Search Algorithm

When you ask CFBundle to locate a given resource, it performs a search to ensure that the right version of the resource is returned to you. Because resources can be global or localized as well as platform-specific, the search may be complex. CFBundle's resource-finding API insulates you from potential changes to the bundle packaging scheme and handles a lot of tricky searching issues so you. You should always use this API instead of groping around inside the bundle yourself.

The following list details the steps a CFBundle uses to locate a resource.

  1. Look for a global resource. If a global version of the resource is found, go to step 4, otherwise go to step 2.
  2. Look for a localized resource. The first place CFBundle searches, if present, is a folder containing resources localized for the region highest on the list specified by the user's Language/Region preference settings. If there is no set of resources localized for that specific region, but there are resources localized for that region's language, then those resources are searched. If this fails, then the search continues with the next region specified in the user's preference list. If a localized resource is found, go to step 4, otherwise go to step 3.
  3. If no localized resource was found for a region or language in the user's preferences and the bundle's development region (specified in the info plist) was not contained in the list, look in the bundle's development region resources. If the resource is found, go to step 4, otherwise give up and return NULL .
  4. Once a candidate resource is found, check to see if there is a platform-specific variant of the resource. If there is, return that resource's URL, otherwise return the generic resource's URL.

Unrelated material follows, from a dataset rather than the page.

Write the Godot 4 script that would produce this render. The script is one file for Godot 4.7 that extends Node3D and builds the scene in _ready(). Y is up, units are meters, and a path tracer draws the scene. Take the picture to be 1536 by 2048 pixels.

Notice that global resources take precedence over localized resources. In fact, there should never be both a global and localized version of a given resource. If there is a global version of a given resource, localized versions of that same resource will never be found. The reason for this precedence is performance. If the localizable resources were searched first, CFBundle might search needlessly in several localized resource folders before discovering the global resource. Also notice that in order to find a platform-specific resource, the platform-generic version must exist. Again, the reason is performance. You should generally make one platform's version of the resource be generic and provide platform-specific versions for any other platforms.

When it finds a resource, a CFBundle checks to see if a platform-specific version exists. Platform-specific resources are named using standard identifiers. The names you can use when making platform-specific resources are macosclassic (on Mac OS 8), macos (on Mac OS X). You construct the name of a platform-specific resource by combining the platform-generic name with the platform identifier string. For example, if you have a resource named Fish.jpg its Mac OS 8-specific name would be Fish-macosclassic.jpg . When an application running on Mac OS 8 requests the resource Fish.jpg , CFBundle also checks to see if Fish-macosclassic.jpg exists in that same folder. If it does, the CFBundle returns the path to the platform-specific resource; if it does not, it returns the path to Fish.jpg . As was mentioned previously, for Fish-macosclassic.jpg to be found, a file named Fish.jpg must exist in the same folder (including language-specific resource directories).